Weibo Fu wrote an interesting paper on upper bounds for spaces of Bianchi modular forms, pushing previous results of Simon Marshall and Yongquan Hu to get more or less optimal results in the weight aspect. More generally, for any number field \(F\) which is not totally real, and for the space of regular algebraic cuspidal automorhpic representations of fixed level and parallel weight \(k\), he obtains the bound (see Theorem 1.2):
\[ \mathrm{dim} S_k = O(k^{d-1})\]
where \(d = [F:\mathbf{Q}]\) (The “easy” bound is \(O(k^d)\)). This is a great result! I do however have one tiny quibble. Fu makes the remark that
If \(F\) only admits one complex place … it seems like [the bound above] gives a sharp upper bound by heuristics from the Calegari-Emerton conjecture.
I never, unfortunately, had the time to examine this paper in any detail, but I do disagree with this comment. The basic point is that the codimension of completed cohomology over the non-commutative Iwasawa algebra is closely related to the growth of mod-\(p\) cohomology, but the growth of mod-\(p\) cohomology only gives an upper bound on cohomology in characteristic zero, and they don’t have much to do with each other unless the cohomology is torsion free. If you take a number field \(F\) whose only totally real subfield is \(\mathbf{Q}\), then I think the most natural guess for the dimension of the space of forms is \(O(k)\), which only coincides with this upper bound for imaginary quadratic fields.
Are you going to write a blog post about your new paper? Would love to have a high-level, distilled summary of what’s going on there.

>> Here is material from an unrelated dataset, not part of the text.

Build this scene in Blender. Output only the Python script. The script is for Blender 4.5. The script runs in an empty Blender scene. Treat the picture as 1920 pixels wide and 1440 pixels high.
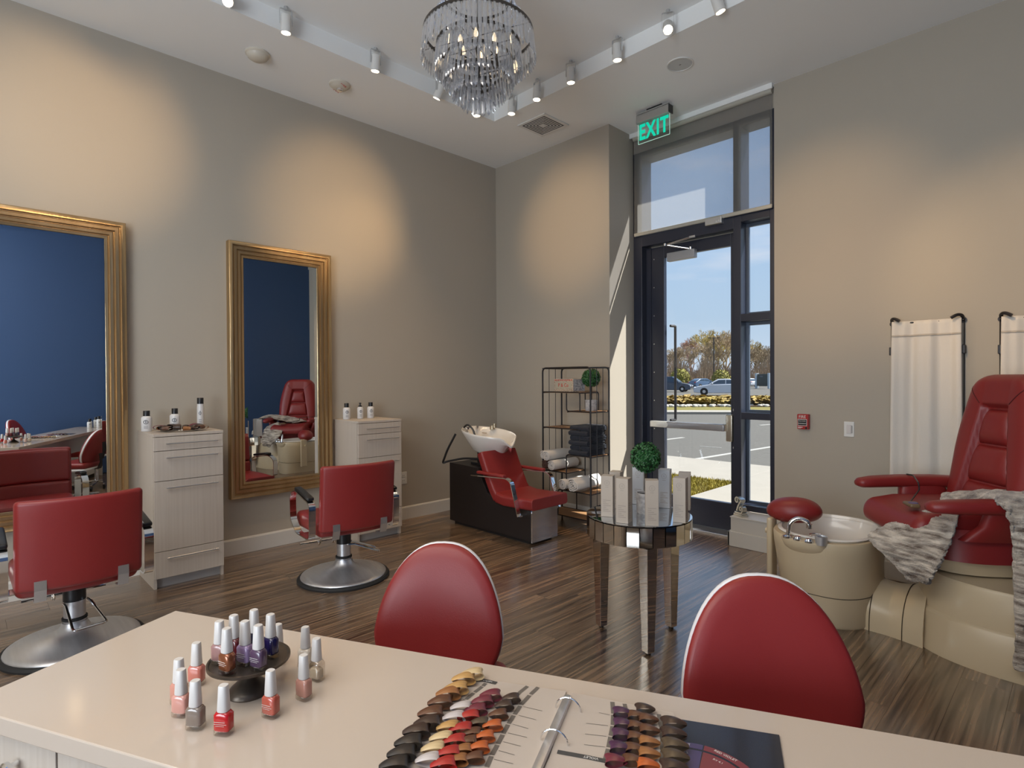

Well, I have several new papers, but if you are talking about my 200+ page paper with Dimitrov and Tang then I would say we made a great effort to make the paper accessible to a wider audience than usual, and almost the first 40+ pages of the paper is exactly an exposition on what is going on for those who are interested enough to read it. So honestly your comment just sounds lazy.